> **Stated exercise**
Set down the material below in full, matching it exactly.

---

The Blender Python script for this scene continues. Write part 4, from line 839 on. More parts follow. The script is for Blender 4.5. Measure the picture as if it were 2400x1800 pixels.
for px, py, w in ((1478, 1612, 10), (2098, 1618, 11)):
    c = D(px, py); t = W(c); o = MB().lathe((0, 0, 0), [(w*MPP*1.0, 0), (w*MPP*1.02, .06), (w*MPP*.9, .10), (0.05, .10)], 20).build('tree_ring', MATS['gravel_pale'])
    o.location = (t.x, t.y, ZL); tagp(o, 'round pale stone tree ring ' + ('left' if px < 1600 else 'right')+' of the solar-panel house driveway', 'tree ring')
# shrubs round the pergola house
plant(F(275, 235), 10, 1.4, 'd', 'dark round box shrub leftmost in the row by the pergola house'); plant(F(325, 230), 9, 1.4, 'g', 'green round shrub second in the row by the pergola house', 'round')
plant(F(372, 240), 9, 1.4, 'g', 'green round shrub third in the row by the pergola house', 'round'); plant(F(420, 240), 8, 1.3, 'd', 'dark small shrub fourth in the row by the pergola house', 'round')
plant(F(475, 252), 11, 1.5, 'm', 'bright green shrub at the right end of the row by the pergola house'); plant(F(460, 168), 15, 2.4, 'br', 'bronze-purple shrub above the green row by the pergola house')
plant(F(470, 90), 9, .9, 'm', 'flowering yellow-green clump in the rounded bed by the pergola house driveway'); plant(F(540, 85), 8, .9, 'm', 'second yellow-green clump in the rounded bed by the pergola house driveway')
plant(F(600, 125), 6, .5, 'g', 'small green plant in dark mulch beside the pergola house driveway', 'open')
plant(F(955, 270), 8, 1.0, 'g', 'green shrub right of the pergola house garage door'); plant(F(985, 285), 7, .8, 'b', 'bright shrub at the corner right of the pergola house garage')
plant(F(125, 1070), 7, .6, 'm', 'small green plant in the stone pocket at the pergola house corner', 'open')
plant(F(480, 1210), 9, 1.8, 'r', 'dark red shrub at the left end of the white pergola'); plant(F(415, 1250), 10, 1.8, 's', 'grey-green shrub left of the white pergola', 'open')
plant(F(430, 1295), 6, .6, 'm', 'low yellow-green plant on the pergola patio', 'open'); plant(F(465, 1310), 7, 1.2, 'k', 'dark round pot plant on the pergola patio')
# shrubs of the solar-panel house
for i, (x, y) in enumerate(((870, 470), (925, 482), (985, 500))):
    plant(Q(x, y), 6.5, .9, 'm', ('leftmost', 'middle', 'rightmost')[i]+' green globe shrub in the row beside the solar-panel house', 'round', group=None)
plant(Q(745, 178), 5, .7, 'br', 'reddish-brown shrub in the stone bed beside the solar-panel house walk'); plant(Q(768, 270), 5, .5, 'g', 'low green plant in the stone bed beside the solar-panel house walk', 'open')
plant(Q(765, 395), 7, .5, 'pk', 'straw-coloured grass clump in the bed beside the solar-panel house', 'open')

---

> **Finished exercise**
The Blender Python script for this scene continues. Write part 4, from line 839 on. More parts follow. The script is for Blender 4.5. Measure the picture as if it were 2400x1800 pixels.
for px, py, w in ((1478, 1612, 10), (2098, 1618, 11)):
    c = D(px, py); t = W(c); o = MB().lathe((0, 0, 0), [(w*MPP*1.0, 0), (w*MPP*1.02, .06), (w*MPP*.9, .10), (0.05, .10)], 20).build('tree_ring', MATS['gravel_pale'])
    o.location = (t.x, t.y, ZL); tagp(o, 'round pale stone tree ring ' + ('left' if px < 1600 else 'right')+' of the solar-panel house driveway', 'tree ring')
# shrubs round the pergola house
plant(F(275, 235), 10, 1.4, 'd', 'dark round box shrub leftmost in the row by the pergola house'); plant(F(325, 230), 9, 1.4, 'g', 'green round shrub second in the row by the pergola house', 'round')
plant(F(372, 240), 9, 1.4, 'g', 'green round shrub third in the row by the pergola house', 'round'); plant(F(420, 240), 8, 1.3, 'd', 'dark small shrub fourth in the row by the pergola house', 'round')
plant(F(475, 252), 11, 1.5, 'm', 'bright green shrub at the right end of the row by the pergola house'); plant(F(460, 168), 15, 2.4, 'br', 'bronze-purple shrub above the green row by the pergola house')
plant(F(470, 90), 9, .9, 'm', 'flowering yellow-green clump in the rounded bed by the pergola house driveway'); plant(F(540, 85), 8, .9, 'm', 'second yellow-green clump in the rounded bed by the pergola house driveway')
plant(F(600, 125), 6, .5, 'g', 'small green plant in dark mulch beside the pergola house driveway', 'open')
plant(F(955, 270), 8, 1.0, 'g', 'green shrub right of the pergola house garage door'); plant(F(985, 285), 7, .8, 'b', 'bright shrub at the corner right of the pergola house garage')
plant(F(125, 1070), 7, .6, 'm', 'small green plant in the stone pocket at the pergola house corner', 'open')
plant(F(480, 1210), 9, 1.8, 'r', 'dark red shrub at the left end of the white pergola'); plant(F(415, 1250), 10, 1.8, 's', 'grey-green shrub left of the white pergola', 'open')
plant(F(430, 1295), 6, .6, 'm', 'low yellow-green plant on the pergola patio', 'open'); plant(F(465, 1310), 7, 1.2, 'k', 'dark round pot plant on the pergola patio')
# shrubs of the solar-panel house
for i, (x, y) in enumerate(((870, 470), (925, 482), (985, 500))):
    plant(Q(x, y), 6.5, .9, 'm', ('leftmost', 'middle', 'rightmost')[i]+' green globe shrub in the row beside the solar-panel house', 'round', group=None)
plant(Q(745, 178), 5, .7, 'br', 'reddish-brown shrub in the stone bed beside the solar-panel house walk'); plant(Q(768, 270), 5, .5, 'g', 'low green plant in the stone bed beside the solar-panel house walk', 'open')
plant(Q(765, 395), 7, .5, 'pk', 'straw-coloured grass clump in the bed beside the solar-panel house', 'open')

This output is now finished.